START RECORDED INFORMATION
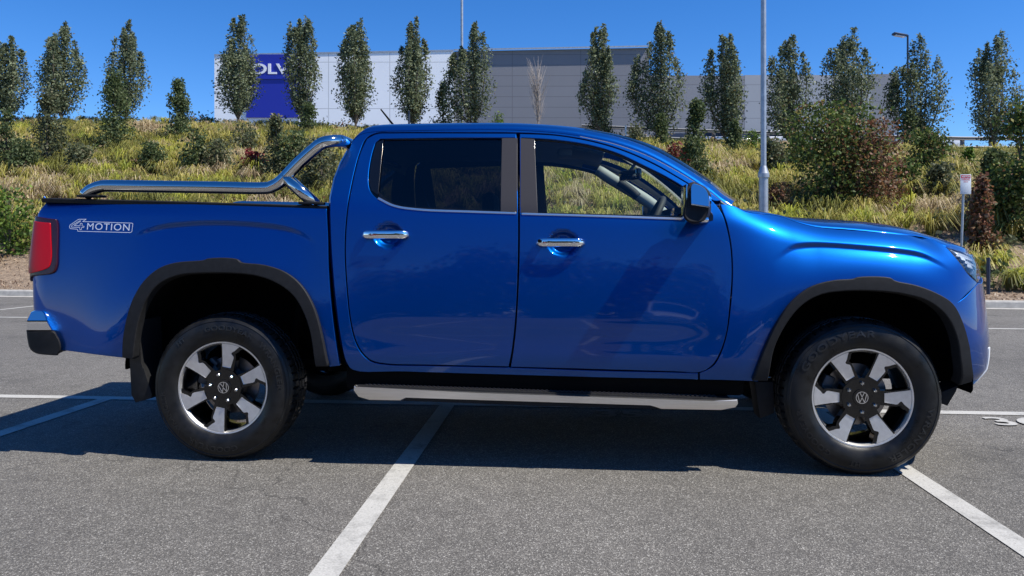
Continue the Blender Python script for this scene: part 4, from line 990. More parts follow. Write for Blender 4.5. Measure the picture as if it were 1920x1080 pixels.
o = mesh('badge_lettering', [tuple(S(cu_+v[0]*kx, cz_+slope*v[0]*kx+v[1], .0014)) for v in tv], tf, M['white_line'], bed_side, smooth=False); o['near_only'] = 1

# ---------------- wheel arch flares
def flare(O_, I_):
    a = uz(O_, .028); b2 = uz(I_, .028); return near(panel('wheel_arch_flare', a+b2, M['black_plastic'], off=.028, depth=.05, h=.02, bev=.006, corner=70))
flare(RO, RI)
fo = uz(FO, .028); fi = uz(FI, .028); print('flare', [tuple(np.round(p, 3)) for p in fo[-6:]+fi[:4]]); print('hood', [tuple(np.round(p, 3)) for p in uz([(1740, 447), (1772, 462)])], ztop(3.7))
near(panel('wheel_arch_flare', fo+fi, M['black_plastic'], off=.028, depth=.05, h=.02, bev=.006, corner=70))

# ---------------- front bumper, grille and lamps, wrapping round to the centre
sp = uz(fseam)[0]; st_ = uz([(1833, 532)])[0]
bump = [sp, st_, (4.05, st_[1]+.0), (4.2, .97), (4.3, .9), (4.3, .72), (UC, .70), (UC, .52), (4.3, .50), (4.05, .52), (3.95, .47)]+uz([(a, b2) for a, b2 in midline(FO, 1620, 735, .96)[-6:]])[::-1]
def bothsides(o):
    t = mirror_tree(o, truck); kids = list(t.children)
    r = join_objs([o, t]); return r
bothsides(panel('front_bumper', bump, M['paint'], h=.02, corner=30, bev=.004))
bothsides(panel('grille', [(4.22, .98), (4.32, .905), (4.32, .74), (UC, .72), (UC, 1.14), (4.3, 1.12), (4.2, 1.06)], M['black_plastic'], h=.03, off=-.02))
for zz in (1.06, .98): bothsides(panel('grille_bar', [(4.26, zz), (UC, zz), (UC, zz+.03), (4.26, zz+.03)], M['chrome'], h=.03, off=.004, depth=.02))
bothsides(panel('lower_grille', [(4.1, .51), (4.3, .49), (UC, .51), (UC, .40), (4.1, .40)], M['black_plastic'], h=.03, off=-.015))
M['whitetrim'] = mat('pale_trim', (.7, .72, .74), .35)
near(panel('bumper_corner_trim', [(3.985, .62), (4.2, .60), (4.2, .44), (3.92, .435), (3.955, .475), (3.98, .54)], M['whitetrim'], h=.02, off=.004, bev=.003, corner=60))
h0 = uz([(1774, 463)])[0]; h1 = uz([(1834, 530)])[0]
hl = [h0, (3.86, h0[1]-.004), (4.0, 1.10), (4.25, 1.07), (4.25, .985), (4.05, .965), h1]+uz([(1813, 509), (1791, 480)])
M['lamphouse'] = mat('headlamp_housing', (.08, .085, .09), .3)
head = near(panel('headlight', hl, M['lamphouse'], off=-.03, depth=.02, h=.02, corner=35))
panel('lamp_glass', hl, M['lens'], head, off=-.002, depth=.026, h=.02, corner=35)
def inner_strip(P): panel('lamp_reflector', P, M['lampwhite'], head, off=-.014, depth=.012, h=.02, corner=50)
inner_strip([(h0[0]+.02, h0[1]-.008), (3.87, h0[1]-.016), (4.02, 1.085), (4.2, 1.06), (4.2, 1.04), (4.02, 1.06), (3.87, h0[1]-.045), (h0[0]+.055, h0[1]-.036)])
inner_strip([(h0[0]+.07, h0[1]-.042), (3.9, 1.068), (4.1, 1.03), (4.1, 1.018), (3.92, 1.045), (h0[0]+.095, h0[1]-.062)])
inner_strip([(h0[0]+.11, h0[1]-.075), (3.92, 1.03), (4.05, 1.005), (4.05, .985), (3.93, .99), (h0[0]+.15, h0[1]-.118)])
# ---------------- bonnet: arched sheet between the two fender lines
def prof_se(t, n): return (1-(1-t)**n)**(1/n)
fe = [np.array(p) for p in S(*np.array(uz([(1376, 386), (1400, 397), (1460, 404.5), (1495, 416.5), (1530, 425), (1585, 429.5), (1640, 434.5), (1690, 440), (1740, 447), (1772, 462)])).T)]
fe = [np.array(p) for p in smoothpoly([tuple(p) for p in fe], False, 180, 4)]
e0 = fe[0]
# the rear of the fender line runs back and inboard to the cowl
back = [np.array((e0[0]-.12, e0[1]+.08, e0[2]+.004)), np.array((e0[0]-.06, e0[1]+.03, e0[2]+.003))]
fe = [np.array(p) for p in catmull(back+[e0], 4)][:-1]+fe
s0, s1 = fe[0][0], fe[-1][0]
vs = []; fs = []; nt_ = 28
tt = [((k/nt_)**1.7) for k in range(nt_+1)]
SIL = [unp(a, b2, .62) for a, b2 in [(1385, 389), (1400, 394), (1430, 400), (1460, 403), (1540, 408), (1600, 412), (1650, 417.5), (1700, 424), (1760, 436), (1795, 450), (1815, 468)]]
for i, p in enumerate(fe):
    s_ = (p[0]-s0)/(s1-s0); xc = 2.42+(4.10-2.42)*s_
    bow = xc-p[0]
    zc = np.interp(p[0]+bow*.7, [q[0] for q in SIL], [q[2] for q in SIL])
    H = max(.012, zc-p[2])
    for t in tt:
        y = p[1]+(.955-p[1])*t
        vs.append((p[0]+bow*(1-(1-t)**2.3), y, p[2]+H*prof_se(t, 1.8)-.055*float(sstep(.70, 1., s_))*(1-(1-t)**2.5)))
m_ = nt_+1
# nose roll: two extra rows dropping to the grille
for (dx, dz) in ((.018, -.012), (.03, -.035), (.032, -.06)):
    r0 = vs[(len(fe)-1)*m_:len(fe)*m_]
    for k, v in enumerate(r0): vs.append((v[0]+dx*min(1, .3+tt[k]*3), v[1], v[2]+dz*(1 if tt[k] > .05 else .4)))
rows = len(fe)+3
for i in range(rows-1):
    for k in range(nt_): a = i*m_+k; fs.append((a, a+1, a+m_+1, a+m_))
nv = len(vs)
vs += [(v[0], W-v[1], v[2]) for v in vs]; fs += [tuple(nv+i for i in f[::-1]) for f in fs]
bm = bmesh.new(); mm = bpy.data.meshes.new('t'); mm.from_pydata([tuple(map(float, v)) for v in vs], [], fs); bm.from_mesh(mm)
bmesh.ops.remove_doubles(bm, verts=bm.verts, dist=.0008)
for f in bm.faces: f.normal_update()
up = sum(f.normal.z for f in bm.faces)
if up < 0: bmesh.ops.reverse_faces(bm, faces=bm.faces)
mm2 = bpy.data.meshes.new('bonnet'); bm.to_mesh(mm2); bm.free(); mm2.materials.append(M['paint']); mm2.polygons.foreach_set('use_smooth', [True]*len(mm2.polygons))
bon = link(bpy.data.objects.new('bonnet', mm2), truck)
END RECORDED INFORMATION
* [TO BE DONE]: Quote the material exactly. Pictures stay out.

* [TASK ANSWER]:
Continue the Blender Python script for this scene: part 4, from line 990. More parts follow. Write for Blender 4.5. Measure the picture as if it were 1920x1080 pixels.
o = mesh('badge_lettering', [tuple(S(cu_+v[0]*kx, cz_+slope*v[0]*kx+v[1], .0014)) for v in tv], tf, M['white_line'], bed_side, smooth=False); o['near_only'] = 1

# ---------------- wheel arch flares
def flare(O_, I_):
    a = uz(O_, .028); b2 = uz(I_, .028); return near(panel('wheel_arch_flare', a+b2, M['black_plastic'], off=.028, depth=.05, h=.02, bev=.006, corner=70))
flare(RO, RI)
fo = uz(FO, .028); fi = uz(FI, .028); print('flare', [tuple(np.round(p, 3)) for p in fo[-6:]+fi[:4]]); print('hood', [tuple(np.round(p, 3)) for p in uz([(1740, 447), (1772, 462)])], ztop(3.7))
near(panel('wheel_arch_flare', fo+fi, M['black_plastic'], off=.028, depth=.05, h=.02, bev=.006, corner=70))

# ---------------- front bumper, grille and lamps, wrapping round to the centre
sp = uz(fseam)[0]; st_ = uz([(1833, 532)])[0]
bump = [sp, st_, (4.05, st_[1]+.0), (4.2, .97), (4.3, .9), (4.3, .72), (UC, .70), (UC, .52), (4.3, .50), (4.05, .52), (3.95, .47)]+uz([(a, b2) for a, b2 in midline(FO, 1620, 735, .96)[-6:]])[::-1]
def bothsides(o):
    t = mirror_tree(o, truck); kids = list(t.children)
    r = join_objs([o, t]); return r
bothsides(panel('front_bumper', bump, M['paint'], h=.02, corner=30, bev=.004))
bothsides(panel('grille', [(4.22, .98), (4.32, .905), (4.32, .74), (UC, .72), (UC, 1.14), (4.3, 1.12), (4.2, 1.06)], M['black_plastic'], h=.03, off=-.02))
for zz in (1.06, .98): bothsides(panel('grille_bar', [(4.26, zz), (UC, zz), (UC, zz+.03), (4.26, zz+.03)], M['chrome'], h=.03, off=.004, depth=.02))
bothsides(panel('lower_grille', [(4.1, .51), (4.3, .49), (UC, .51), (UC, .40), (4.1, .40)], M['black_plastic'], h=.03, off=-.015))
M['whitetrim'] = mat('pale_trim', (.7, .72, .74), .35)
near(panel('bumper_corner_trim', [(3.985, .62), (4.2, .60), (4.2, .44), (3.92, .435), (3.955, .475), (3.98, .54)], M['whitetrim'], h=.02, off=.004, bev=.003, corner=60))
h0 = uz([(1774, 463)])[0]; h1 = uz([(1834, 530)])[0]
hl = [h0, (3.86, h0[1]-.004), (4.0, 1.10), (4.25, 1.07), (4.25, .985), (4.05, .965), h1]+uz([(1813, 509), (1791, 480)])
M['lamphouse'] = mat('headlamp_housing', (.08, .085, .09), .3)
head = near(panel('headlight', hl, M['lamphouse'], off=-.03, depth=.02, h=.02, corner=35))
panel('lamp_glass', hl, M['lens'], head, off=-.002, depth=.026, h=.02, corner=35)
def inner_strip(P): panel('lamp_reflector', P, M['lampwhite'], head, off=-.014, depth=.012, h=.02, corner=50)
inner_strip([(h0[0]+.02, h0[1]-.008), (3.87, h0[1]-.016), (4.02, 1.085), (4.2, 1.06), (4.2, 1.04), (4.02, 1.06), (3.87, h0[1]-.045), (h0[0]+.055, h0[1]-.036)])
inner_strip([(h0[0]+.07, h0[1]-.042), (3.9, 1.068), (4.1, 1.03), (4.1, 1.018), (3.92, 1.045), (h0[0]+.095, h0[1]-.062)])
inner_strip([(h0[0]+.11, h0[1]-.075), (3.92, 1.03), (4.05, 1.005), (4.05, .985), (3.93, .99), (h0[0]+.15, h0[1]-.118)])
# ---------------- bonnet: arched sheet between the two fender lines
def prof_se(t, n): return (1-(1-t)**n)**(1/n)
fe = [np.array(p) for p in S(*np.array(uz([(1376, 386), (1400, 397), (1460, 404.5), (1495, 416.5), (1530, 425), (1585, 429.5), (1640, 434.5), (1690, 440), (1740, 447), (1772, 462)])).T)]
fe = [np.array(p) for p in smoothpoly([tuple(p) for p in fe], False, 180, 4)]
e0 = fe[0]
# the rear of the fender line runs back and inboard to the cowl
back = [np.array((e0[0]-.12, e0[1]+.08, e0[2]+.004)), np.array((e0[0]-.06, e0[1]+.03, e0[2]+.003))]
fe = [np.array(p) for p in catmull(back+[e0], 4)][:-1]+fe
s0, s1 = fe[0][0], fe[-1][0]
vs = []; fs = []; nt_ = 28
tt = [((k/nt_)**1.7) for k in range(nt_+1)]
SIL = [unp(a, b2, .62) for a, b2 in [(1385, 389), (1400, 394), (1430, 400), (1460, 403), (1540, 408), (1600, 412), (1650, 417.5), (1700, 424), (1760, 436), (1795, 450), (1815, 468)]]
for i, p in enumerate(fe):
    s_ = (p[0]-s0)/(s1-s0); xc = 2.42+(4.10-2.42)*s_
    bow = xc-p[0]
    zc = np.interp(p[0]+bow*.7, [q[0] for q in SIL], [q[2] for q in SIL])
    H = max(.012, zc-p[2])
    for t in tt:
        y = p[1]+(.955-p[1])*t
        vs.append((p[0]+bow*(1-(1-t)**2.3), y, p[2]+H*prof_se(t, 1.8)-.055*float(sstep(.70, 1., s_))*(1-(1-t)**2.5)))
m_ = nt_+1
# nose roll: two extra rows dropping to the grille
for (dx, dz) in ((.018, -.012), (.03, -.035), (.032, -.06)):
    r0 = vs[(len(fe)-1)*m_:len(fe)*m_]
    for k, v in enumerate(r0): vs.append((v[0]+dx*min(1, .3+tt[k]*3), v[1], v[2]+dz*(1 if tt[k] > .05 else .4)))
rows = len(fe)+3
for i in range(rows-1):
    for k in range(nt_): a = i*m_+k; fs.append((a, a+1, a+m_+1, a+m_))
nv = len(vs)
vs += [(v[0], W-v[1], v[2]) for v in vs]; fs += [tuple(nv+i for i in f[::-1]) for f in fs]
bm = bmesh.new(); mm = bpy.data.meshes.new('t'); mm.from_pydata([tuple(map(float, v)) for v in vs], [], fs); bm.from_mesh(mm)
bmesh.ops.remove_doubles(bm, verts=bm.verts, dist=.0008)
for f in bm.faces: f.normal_update()
up = sum(f.normal.z for f in bm.faces)
if up < 0: bmesh.ops.reverse_faces(bm, faces=bm.faces)
mm2 = bpy.data.meshes.new('bonnet'); bm.to_mesh(mm2); bm.free(); mm2.materials.append(M['paint']); mm2.polygons.foreach_set('use_smooth', [True]*len(mm2.polygons))
bon = link(bpy.data.objects.new('bonnet', mm2), truck)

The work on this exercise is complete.